GIVEN INFORMATION.
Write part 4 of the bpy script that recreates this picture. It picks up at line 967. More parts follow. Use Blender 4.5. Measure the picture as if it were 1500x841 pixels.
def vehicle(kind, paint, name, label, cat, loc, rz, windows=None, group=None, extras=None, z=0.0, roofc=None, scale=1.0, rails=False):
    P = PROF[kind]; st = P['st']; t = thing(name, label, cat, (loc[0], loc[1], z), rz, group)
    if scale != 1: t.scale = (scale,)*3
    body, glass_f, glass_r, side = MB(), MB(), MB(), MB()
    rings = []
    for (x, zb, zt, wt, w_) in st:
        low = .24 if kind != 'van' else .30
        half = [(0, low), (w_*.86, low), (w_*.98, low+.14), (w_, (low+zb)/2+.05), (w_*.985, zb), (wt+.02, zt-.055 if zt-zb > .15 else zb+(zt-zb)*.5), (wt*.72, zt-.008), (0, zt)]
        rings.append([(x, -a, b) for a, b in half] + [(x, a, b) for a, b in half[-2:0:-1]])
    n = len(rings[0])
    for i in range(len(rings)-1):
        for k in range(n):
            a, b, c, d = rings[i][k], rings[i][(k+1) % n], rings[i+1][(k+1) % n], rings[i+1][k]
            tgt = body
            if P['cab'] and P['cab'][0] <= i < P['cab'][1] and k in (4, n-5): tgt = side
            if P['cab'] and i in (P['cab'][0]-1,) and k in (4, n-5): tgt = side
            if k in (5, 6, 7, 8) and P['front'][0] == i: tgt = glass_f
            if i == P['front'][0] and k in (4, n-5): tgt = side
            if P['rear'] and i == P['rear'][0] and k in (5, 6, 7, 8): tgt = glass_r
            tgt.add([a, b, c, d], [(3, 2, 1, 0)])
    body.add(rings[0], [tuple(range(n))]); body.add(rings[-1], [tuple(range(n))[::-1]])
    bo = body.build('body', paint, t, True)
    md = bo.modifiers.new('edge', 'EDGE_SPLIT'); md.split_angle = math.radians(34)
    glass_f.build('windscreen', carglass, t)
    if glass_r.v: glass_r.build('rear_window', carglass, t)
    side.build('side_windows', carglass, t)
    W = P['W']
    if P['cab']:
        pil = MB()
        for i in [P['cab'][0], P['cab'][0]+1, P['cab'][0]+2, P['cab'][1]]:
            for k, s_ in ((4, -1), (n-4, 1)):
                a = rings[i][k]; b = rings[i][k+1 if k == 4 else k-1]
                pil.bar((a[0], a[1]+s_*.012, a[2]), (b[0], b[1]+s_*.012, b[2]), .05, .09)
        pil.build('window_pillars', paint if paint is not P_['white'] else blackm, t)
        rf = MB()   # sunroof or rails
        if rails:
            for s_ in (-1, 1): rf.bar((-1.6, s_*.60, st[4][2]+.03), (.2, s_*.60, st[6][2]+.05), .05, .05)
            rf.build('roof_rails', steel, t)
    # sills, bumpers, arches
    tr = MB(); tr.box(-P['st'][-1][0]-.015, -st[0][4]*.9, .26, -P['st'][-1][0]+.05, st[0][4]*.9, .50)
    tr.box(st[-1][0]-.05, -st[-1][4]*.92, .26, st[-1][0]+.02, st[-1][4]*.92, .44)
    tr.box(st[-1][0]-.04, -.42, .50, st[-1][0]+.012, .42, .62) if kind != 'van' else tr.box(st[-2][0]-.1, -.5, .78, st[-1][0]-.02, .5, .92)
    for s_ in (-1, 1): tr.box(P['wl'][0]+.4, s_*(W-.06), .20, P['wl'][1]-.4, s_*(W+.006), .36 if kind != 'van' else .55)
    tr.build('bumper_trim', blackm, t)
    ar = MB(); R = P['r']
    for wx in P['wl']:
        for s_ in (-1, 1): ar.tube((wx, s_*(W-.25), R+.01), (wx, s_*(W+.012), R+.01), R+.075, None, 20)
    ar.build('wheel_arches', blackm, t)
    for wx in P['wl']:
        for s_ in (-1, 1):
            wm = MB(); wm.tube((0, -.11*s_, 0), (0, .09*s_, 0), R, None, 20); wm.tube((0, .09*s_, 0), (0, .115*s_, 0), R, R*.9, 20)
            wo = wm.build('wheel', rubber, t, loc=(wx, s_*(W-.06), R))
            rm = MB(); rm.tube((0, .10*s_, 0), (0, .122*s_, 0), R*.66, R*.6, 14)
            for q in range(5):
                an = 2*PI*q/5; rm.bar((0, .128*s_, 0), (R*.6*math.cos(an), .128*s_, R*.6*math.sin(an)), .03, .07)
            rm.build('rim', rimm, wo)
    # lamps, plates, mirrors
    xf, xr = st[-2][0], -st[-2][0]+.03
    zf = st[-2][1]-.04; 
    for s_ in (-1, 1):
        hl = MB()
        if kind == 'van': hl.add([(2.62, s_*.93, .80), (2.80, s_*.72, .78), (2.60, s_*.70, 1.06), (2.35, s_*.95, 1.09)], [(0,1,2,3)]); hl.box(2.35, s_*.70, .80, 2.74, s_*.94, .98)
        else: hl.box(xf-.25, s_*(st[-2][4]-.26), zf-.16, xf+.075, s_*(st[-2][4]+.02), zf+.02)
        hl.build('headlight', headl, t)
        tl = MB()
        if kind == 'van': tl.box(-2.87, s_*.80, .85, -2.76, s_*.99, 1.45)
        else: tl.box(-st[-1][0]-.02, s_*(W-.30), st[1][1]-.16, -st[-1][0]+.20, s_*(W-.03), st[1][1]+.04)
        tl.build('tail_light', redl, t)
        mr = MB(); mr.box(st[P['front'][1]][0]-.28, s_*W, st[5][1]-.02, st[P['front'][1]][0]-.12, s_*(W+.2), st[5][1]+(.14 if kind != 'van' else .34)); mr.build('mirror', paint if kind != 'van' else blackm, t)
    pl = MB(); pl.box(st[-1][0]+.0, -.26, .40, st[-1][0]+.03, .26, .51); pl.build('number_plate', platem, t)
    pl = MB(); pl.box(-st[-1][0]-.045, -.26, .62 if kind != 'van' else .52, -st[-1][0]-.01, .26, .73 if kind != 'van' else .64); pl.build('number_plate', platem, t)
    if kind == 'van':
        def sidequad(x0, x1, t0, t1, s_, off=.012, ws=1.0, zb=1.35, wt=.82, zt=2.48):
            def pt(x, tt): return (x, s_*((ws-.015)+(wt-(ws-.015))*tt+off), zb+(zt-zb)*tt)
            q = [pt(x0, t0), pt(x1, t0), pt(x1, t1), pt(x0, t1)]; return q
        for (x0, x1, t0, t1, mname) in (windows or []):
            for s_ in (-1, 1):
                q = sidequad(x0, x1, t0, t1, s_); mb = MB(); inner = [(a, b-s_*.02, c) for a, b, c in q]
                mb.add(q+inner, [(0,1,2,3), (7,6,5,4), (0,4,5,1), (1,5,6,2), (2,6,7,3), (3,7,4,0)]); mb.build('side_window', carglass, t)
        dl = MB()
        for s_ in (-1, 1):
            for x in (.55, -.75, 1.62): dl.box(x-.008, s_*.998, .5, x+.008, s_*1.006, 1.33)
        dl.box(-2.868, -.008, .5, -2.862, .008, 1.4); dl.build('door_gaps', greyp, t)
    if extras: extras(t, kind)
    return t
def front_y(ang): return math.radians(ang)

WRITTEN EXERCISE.
Print the listing above in full, exactly as it is.

TASK RESULT.
Write part 4 of the bpy script that recreates this picture. It picks up at line 967. More parts follow. Use Blender 4.5. Measure the picture as if it were 1500x841 pixels.
def vehicle(kind, paint, name, label, cat, loc, rz, windows=None, group=None, extras=None, z=0.0, roofc=None, scale=1.0, rails=False):
    P = PROF[kind]; st = P['st']; t = thing(name, label, cat, (loc[0], loc[1], z), rz, group)
    if scale != 1: t.scale = (scale,)*3
    body, glass_f, glass_r, side = MB(), MB(), MB(), MB()
    rings = []
    for (x, zb, zt, wt, w_) in st:
        low = .24 if kind != 'van' else .30
        half = [(0, low), (w_*.86, low), (w_*.98, low+.14), (w_, (low+zb)/2+.05), (w_*.985, zb), (wt+.02, zt-.055 if zt-zb > .15 else zb+(zt-zb)*.5), (wt*.72, zt-.008), (0, zt)]
        rings.append([(x, -a, b) for a, b in half] + [(x, a, b) for a, b in half[-2:0:-1]])
    n = len(rings[0])
    for i in range(len(rings)-1):
        for k in range(n):
            a, b, c, d = rings[i][k], rings[i][(k+1) % n], rings[i+1][(k+1) % n], rings[i+1][k]
            tgt = body
            if P['cab'] and P['cab'][0] <= i < P['cab'][1] and k in (4, n-5): tgt = side
            if P['cab'] and i in (P['cab'][0]-1,) and k in (4, n-5): tgt = side
            if k in (5, 6, 7, 8) and P['front'][0] == i: tgt = glass_f
            if i == P['front'][0] and k in (4, n-5): tgt = side
            if P['rear'] and i == P['rear'][0] and k in (5, 6, 7, 8): tgt = glass_r
            tgt.add([a, b, c, d], [(3, 2, 1, 0)])
    body.add(rings[0], [tuple(range(n))]); body.add(rings[-1], [tuple(range(n))[::-1]])
    bo = body.build('body', paint, t, True)
    md = bo.modifiers.new('edge', 'EDGE_SPLIT'); md.split_angle = math.radians(34)
    glass_f.build('windscreen', carglass, t)
    if glass_r.v: glass_r.build('rear_window', carglass, t)
    side.build('side_windows', carglass, t)
    W = P['W']
    if P['cab']:
        pil = MB()
        for i in [P['cab'][0], P['cab'][0]+1, P['cab'][0]+2, P['cab'][1]]:
            for k, s_ in ((4, -1), (n-4, 1)):
                a = rings[i][k]; b = rings[i][k+1 if k == 4 else k-1]
                pil.bar((a[0], a[1]+s_*.012, a[2]), (b[0], b[1]+s_*.012, b[2]), .05, .09)
        pil.build('window_pillars', paint if paint is not P_['white'] else blackm, t)
        rf = MB()   # sunroof or rails
        if rails:
            for s_ in (-1, 1): rf.bar((-1.6, s_*.60, st[4][2]+.03), (.2, s_*.60, st[6][2]+.05), .05, .05)
            rf.build('roof_rails', steel, t)
    # sills, bumpers, arches
    tr = MB(); tr.box(-P['st'][-1][0]-.015, -st[0][4]*.9, .26, -P['st'][-1][0]+.05, st[0][4]*.9, .50)
    tr.box(st[-1][0]-.05, -st[-1][4]*.92, .26, st[-1][0]+.02, st[-1][4]*.92, .44)
    tr.box(st[-1][0]-.04, -.42, .50, st[-1][0]+.012, .42, .62) if kind != 'van' else tr.box(st[-2][0]-.1, -.5, .78, st[-1][0]-.02, .5, .92)
    for s_ in (-1, 1): tr.box(P['wl'][0]+.4, s_*(W-.06), .20, P['wl'][1]-.4, s_*(W+.006), .36 if kind != 'van' else .55)
    tr.build('bumper_trim', blackm, t)
    ar = MB(); R = P['r']
    for wx in P['wl']:
        for s_ in (-1, 1): ar.tube((wx, s_*(W-.25), R+.01), (wx, s_*(W+.012), R+.01), R+.075, None, 20)
    ar.build('wheel_arches', blackm, t)
    for wx in P['wl']:
        for s_ in (-1, 1):
            wm = MB(); wm.tube((0, -.11*s_, 0), (0, .09*s_, 0), R, None, 20); wm.tube((0, .09*s_, 0), (0, .115*s_, 0), R, R*.9, 20)
            wo = wm.build('wheel', rubber, t, loc=(wx, s_*(W-.06), R))
            rm = MB(); rm.tube((0, .10*s_, 0), (0, .122*s_, 0), R*.66, R*.6, 14)
            for q in range(5):
                an = 2*PI*q/5; rm.bar((0, .128*s_, 0), (R*.6*math.cos(an), .128*s_, R*.6*math.sin(an)), .03, .07)
            rm.build('rim', rimm, wo)
    # lamps, plates, mirrors
    xf, xr = st[-2][0], -st[-2][0]+.03
    zf = st[-2][1]-.04; 
    for s_ in (-1, 1):
        hl = MB()
        if kind == 'van': hl.add([(2.62, s_*.93, .80), (2.80, s_*.72, .78), (2.60, s_*.70, 1.06), (2.35, s_*.95, 1.09)], [(0,1,2,3)]); hl.box(2.35, s_*.70, .80, 2.74, s_*.94, .98)
        else: hl.box(xf-.25, s_*(st[-2][4]-.26), zf-.16, xf+.075, s_*(st[-2][4]+.02), zf+.02)
        hl.build('headlight', headl, t)
        tl = MB()
        if kind == 'van': tl.box(-2.87, s_*.80, .85, -2.76, s_*.99, 1.45)
        else: tl.box(-st[-1][0]-.02, s_*(W-.30), st[1][1]-.16, -st[-1][0]+.20, s_*(W-.03), st[1][1]+.04)
        tl.build('tail_light', redl, t)
        mr = MB(); mr.box(st[P['front'][1]][0]-.28, s_*W, st[5][1]-.02, st[P['front'][1]][0]-.12, s_*(W+.2), st[5][1]+(.14 if kind != 'van' else .34)); mr.build('mirror', paint if kind != 'van' else blackm, t)
    pl = MB(); pl.box(st[-1][0]+.0, -.26, .40, st[-1][0]+.03, .26, .51); pl.build('number_plate', platem, t)
    pl = MB(); pl.box(-st[-1][0]-.045, -.26, .62 if kind != 'van' else .52, -st[-1][0]-.01, .26, .73 if kind != 'van' else .64); pl.build('number_plate', platem, t)
    if kind == 'van':
        def sidequad(x0, x1, t0, t1, s_, off=.012, ws=1.0, zb=1.35, wt=.82, zt=2.48):
            def pt(x, tt): return (x, s_*((ws-.015)+(wt-(ws-.015))*tt+off), zb+(zt-zb)*tt)
            q = [pt(x0, t0), pt(x1, t0), pt(x1, t1), pt(x0, t1)]; return q
        for (x0, x1, t0, t1, mname) in (windows or []):
            for s_ in (-1, 1):
                q = sidequad(x0, x1, t0, t1, s_); mb = MB(); inner = [(a, b-s_*.02, c) for a, b, c in q]
                mb.add(q+inner, [(0,1,2,3), (7,6,5,4), (0,4,5,1), (1,5,6,2), (2,6,7,3), (3,7,4,0)]); mb.build('side_window', carglass, t)
        dl = MB()
        for s_ in (-1, 1):
            for x in (.55, -.75, 1.62): dl.box(x-.008, s_*.998, .5, x+.008, s_*1.006, 1.33)
        dl.box(-2.868, -.008, .5, -2.862, .008, 1.4); dl.build('door_gaps', greyp, t)
    if extras: extras(t, kind)
    return t
def front_y(ang): return math.radians(ang)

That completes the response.